The spirit behind this suggestion is not reflected in my negative approach of “I’m going to test you to see how well you can do (i.e., how many letters you can eke out at camp when you’re totally distracted by new friends, exhausted after kayaking all day, and ridiculously happy sitting around a bonfire singing soulful tunes about long-lasting friendship with your stuffed manatees and your 6.5” stuffed Aqualad?)”
Rather, it is reflected in John and Catherine’s positive approach of “What we want most in this world is for you to enjoy the sweet feeling of sheer success, so we’re going to be creative and do everything we can to make sure that you succeed (i.e., we’re going to create fun ways to make it as easy as possible for you to write us from camp—and then you’ll feel successful and we’ll benefit too because we’ll hear from you.)”
Hmmm…I’m thinking there might be some learning in there somewhere for me. You think?
And I believe it’s a lesson that goes far beyond summer camp. How do we approach people in this world? Do we meet people as if we’re testing them, making them run the gauntlet, taking the “life requires a lie detector test” approach, seeing if they’ll sink or swim?
When I entered graduate school at what was then the highest ranking English department in the U.S., whoop-dee-doo, a friend warned that since women were only recently admitted to Mr. Jefferson’s University, I might have a tough time of it. “Pshaw,” I eloquently replied.
Indeed, besides the aging Milton professor who insisted on wearing leopard print muscle shirts tucked in too-tight black leather pants while asking me over to “listen to jazz,” the biggest obstacle to my Brilliant Career as a Literary Critical Theorist was the one tenured professor in the department who was a woman. “I had to work doubly hard to get where I am because I’m a woman,” she said in a most memorable conversation diatribe, “so I’m going to make sure you have to work just as hard or harder,” she told me. Nice sisterhood, I thought to myself, making a mental note to give Gloria Steinem a call.
So, is ours the “I’m gonna make you suffer like I did” and “let’s just see how well you do” way of being in the world or, alternatively, do we approach others in the spirit of holding them up, providing a human flotation device for them, enlarging the possibility that they will win, doing what it takes to make success not only possible but probable?
A few years ago, I wrote my first book. (Well, it was my second if you count the runaway bestselling success of my earlier tome, Teacher Education in the Arab Gulf States.
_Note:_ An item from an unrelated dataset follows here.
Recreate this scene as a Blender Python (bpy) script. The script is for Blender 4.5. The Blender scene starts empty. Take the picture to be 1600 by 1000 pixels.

I’m still waiting to see who will play me in the movie of that one. A quick note to my friend Richard in New Zealand: Sorry, but I hear that Johnny Depp has expressed interest in playing the male lead.)
Moving from teacher education to leadership issues, one of the CEOs we interviewed for the book was Muhammed Yunus who takes that second, positive, appreciative, buoyant approach to people. When he started Grameen Bank in the village of Jobra, Bangladesh, in 1976, Yunus understood at a very deep level that people need to be given the tools to succeed—and despite overwhelming odds and in the poorest of nations, Grameen Bank has a remarkable 98 percent repayment rate. How? By setting high standards and building systems to ensure success rather than “testing” borrowers. For example, loans are repaid monthly so borrowers receive incremental reinforcement that creates even more momentum and develops their self-confidence.
Yunus expects a lot of his borrowers and they live up to his expectations. He also internalizes and socializes the pressure to repay loans: rather than provide collateral, borrowers guarantee each other’s loans in groups of five, in essence becoming human collateral for each other. All are cut off if one defaults, so they meet weekly to make payments and critique business plans to make sure that doesn’t happen. Yunus and his managers don’t put the pressure on borrowers; rather, they embed that accountability inside the heads of borrowers and in the spaces between people on these collateral teams.
Yunus, like John and Catherine, knows how to help people succeed and how to ensure their success rather than constantly doubt and test them.
Is what they do more than just “reasonable accommodation?” Something more inviting, something that is actually more than reasonable? How about exceptional accommodation or stupendous accommodation or fantastically generous accommodation? Yes. Let’s have that be the new standard.
At the end of his brilliant novel, The Moviegoer, Walker Percy tells us that all we can do ultimately is to “hand one another along.” Yes, that’s it. Let’s all do that, shall we? (I’m reminded by the recent bombings in London that sometimes the best of human connectedness, even that bound up only in bits and bytes, comes through. For those of you who took time out of your own anguish and anxiety to connect to strangers in need, you already know what it means to hand one another along. Thank you.)
Oooh, oooh—I see the mailman coming—is that a letter from camp?
~*~ 37 Days: Do it Now Challenge ~*~
Send self-addressed stamped envelopes, where “envelope” stands for what will help the people in your life succeed.
Make sure that you’ve done all you can to support others, not test them; help others succeed rather than wait for them to fail. In fact, stop looking at life as an exam and reframe it as a festival, a summer at camp, a fantastic backyard barbecue of fun badminton games where everybody gets a prize, one of those glow sticks you can make into a halo or a stuffed bear with a little t-shirt that says “I camp!”
Go ahead, become human collateral for someone else. Be someone else’s human flotation device. Let’s hand one another along.